Of those willing to handle the transaction, there are two models for Bitcoin IRA custodians:
- Do-it-yourself
- Full-service.
Companies that offer do-it-yourself services will set up an LLC for their clients, essentially making them the CEO of their own hedge fund. This is also known as a “checkbook” IRA. The custodian exits the process once the LLC is set up and it is up to the client to find a trustworthy exchange, execute the trade, and store the Bitcoins safely. The client assumes all responsibility in ensuring IRS compliance; hence, the “do-it-yourself” terminology. The custodian plays a tertiary role, only assisting in the initial set up of the LLC.
In a full-service model, the company assumes responsibility of setting up an account, rolling over funds, making the exchange, and securing the funds in a digital wallet.
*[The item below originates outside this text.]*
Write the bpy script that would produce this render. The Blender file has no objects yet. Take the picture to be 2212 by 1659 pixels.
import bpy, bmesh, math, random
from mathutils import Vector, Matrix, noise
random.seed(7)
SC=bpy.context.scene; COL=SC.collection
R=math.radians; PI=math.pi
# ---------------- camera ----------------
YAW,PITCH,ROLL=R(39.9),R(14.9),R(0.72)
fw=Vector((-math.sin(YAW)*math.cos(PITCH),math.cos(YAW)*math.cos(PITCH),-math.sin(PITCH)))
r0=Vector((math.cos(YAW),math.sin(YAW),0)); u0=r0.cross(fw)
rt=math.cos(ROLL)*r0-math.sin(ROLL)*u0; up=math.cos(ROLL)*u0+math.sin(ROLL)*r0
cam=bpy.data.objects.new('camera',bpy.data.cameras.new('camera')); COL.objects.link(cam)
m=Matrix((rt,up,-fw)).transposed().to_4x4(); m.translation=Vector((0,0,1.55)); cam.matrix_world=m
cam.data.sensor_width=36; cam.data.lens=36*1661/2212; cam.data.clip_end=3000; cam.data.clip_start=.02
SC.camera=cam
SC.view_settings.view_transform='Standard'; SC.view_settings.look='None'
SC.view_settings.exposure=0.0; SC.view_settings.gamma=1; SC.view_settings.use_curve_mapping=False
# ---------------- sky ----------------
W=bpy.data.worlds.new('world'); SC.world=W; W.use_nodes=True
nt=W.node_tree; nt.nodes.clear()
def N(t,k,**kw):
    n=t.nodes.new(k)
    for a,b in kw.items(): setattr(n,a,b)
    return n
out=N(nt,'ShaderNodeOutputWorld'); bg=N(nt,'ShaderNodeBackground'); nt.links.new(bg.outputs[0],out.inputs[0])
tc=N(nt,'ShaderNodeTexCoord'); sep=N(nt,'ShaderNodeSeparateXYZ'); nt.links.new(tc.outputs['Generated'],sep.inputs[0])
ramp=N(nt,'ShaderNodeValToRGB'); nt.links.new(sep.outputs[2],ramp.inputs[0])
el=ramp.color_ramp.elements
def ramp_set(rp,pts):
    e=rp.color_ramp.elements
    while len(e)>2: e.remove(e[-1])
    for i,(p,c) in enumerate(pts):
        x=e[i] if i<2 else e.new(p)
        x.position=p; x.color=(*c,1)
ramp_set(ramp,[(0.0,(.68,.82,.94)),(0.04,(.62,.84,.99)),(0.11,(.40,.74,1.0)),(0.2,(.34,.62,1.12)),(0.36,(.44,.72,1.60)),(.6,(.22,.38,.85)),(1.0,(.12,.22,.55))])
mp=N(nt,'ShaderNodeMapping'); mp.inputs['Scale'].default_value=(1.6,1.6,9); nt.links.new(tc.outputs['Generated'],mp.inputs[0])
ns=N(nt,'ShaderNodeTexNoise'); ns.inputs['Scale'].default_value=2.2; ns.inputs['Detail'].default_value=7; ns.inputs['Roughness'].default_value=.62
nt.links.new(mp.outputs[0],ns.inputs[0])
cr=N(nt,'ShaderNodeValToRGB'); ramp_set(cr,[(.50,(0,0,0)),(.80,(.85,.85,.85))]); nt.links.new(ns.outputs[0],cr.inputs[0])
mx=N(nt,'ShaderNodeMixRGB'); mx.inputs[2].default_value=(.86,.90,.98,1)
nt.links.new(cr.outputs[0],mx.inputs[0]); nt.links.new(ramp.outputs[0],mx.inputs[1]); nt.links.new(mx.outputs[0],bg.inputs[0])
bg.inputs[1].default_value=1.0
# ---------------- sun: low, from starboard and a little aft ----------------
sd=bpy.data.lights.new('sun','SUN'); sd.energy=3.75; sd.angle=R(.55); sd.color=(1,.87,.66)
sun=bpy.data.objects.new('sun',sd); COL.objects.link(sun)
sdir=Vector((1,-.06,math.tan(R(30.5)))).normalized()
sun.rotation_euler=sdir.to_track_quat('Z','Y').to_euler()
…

A full-service company will ensure that every step of the process is IRS compliant. The Huffington Post recommends Bitcoin IRA, based in Los Angeles, and lists some other Bitcoin IRA companies as well.
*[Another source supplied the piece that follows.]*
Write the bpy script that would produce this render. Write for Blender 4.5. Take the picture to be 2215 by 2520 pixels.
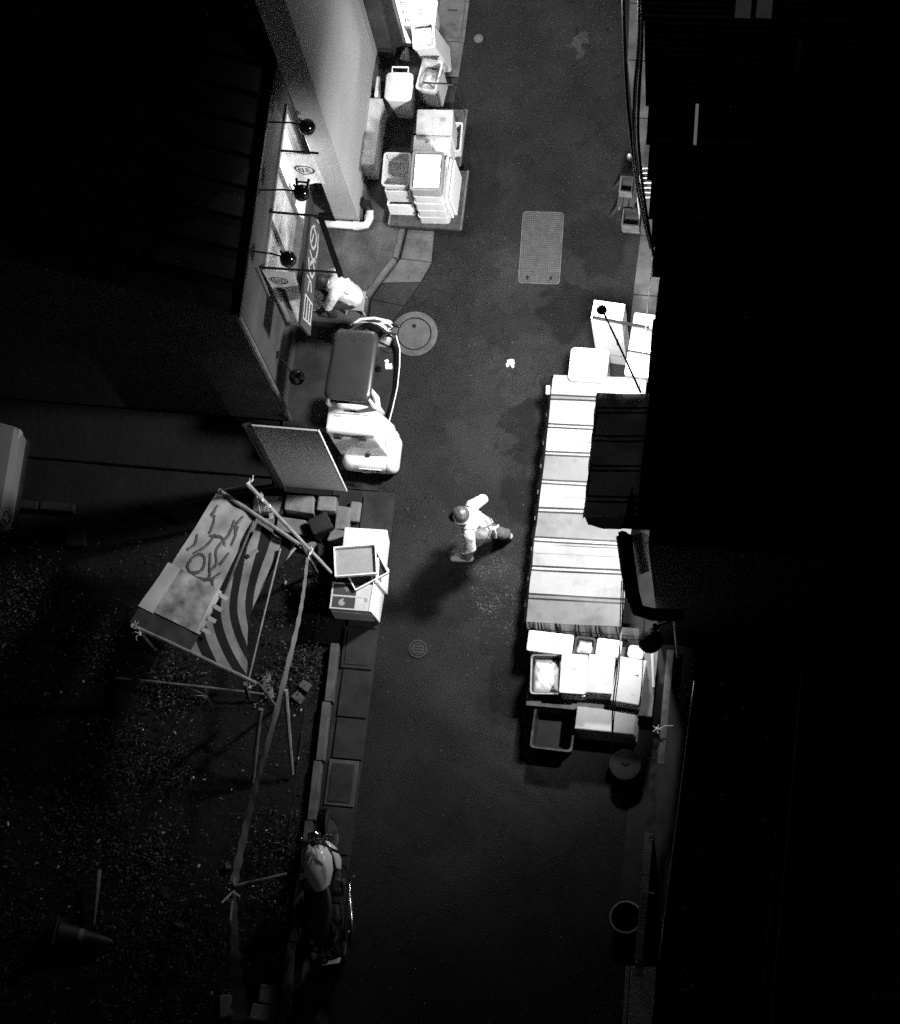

In short, it’s up to the individual investor to decide how to proceed with setting up a Bitcoin IRA. Those with extensive financial and tax law knowledge will be comfortable taking on the process themselves. Most individuals will likely choose to have a full-service custodian take on setup.
Conclusion
Bitcoin is certainly an intriguing asset and it makes sense to invest a percentage of your total retirement portfolio. An investment in cryptocurrency is the smart bet for diversifying your assets and ensuring that part of your portfolio is not tied to the traditional stock market and the inflation of fiat currency. It is vital that the investor chooses a specialized Bitcoin service provider as opposed to a generalist IRA custodian for ensuring customer-support, compliance and the safety of funds.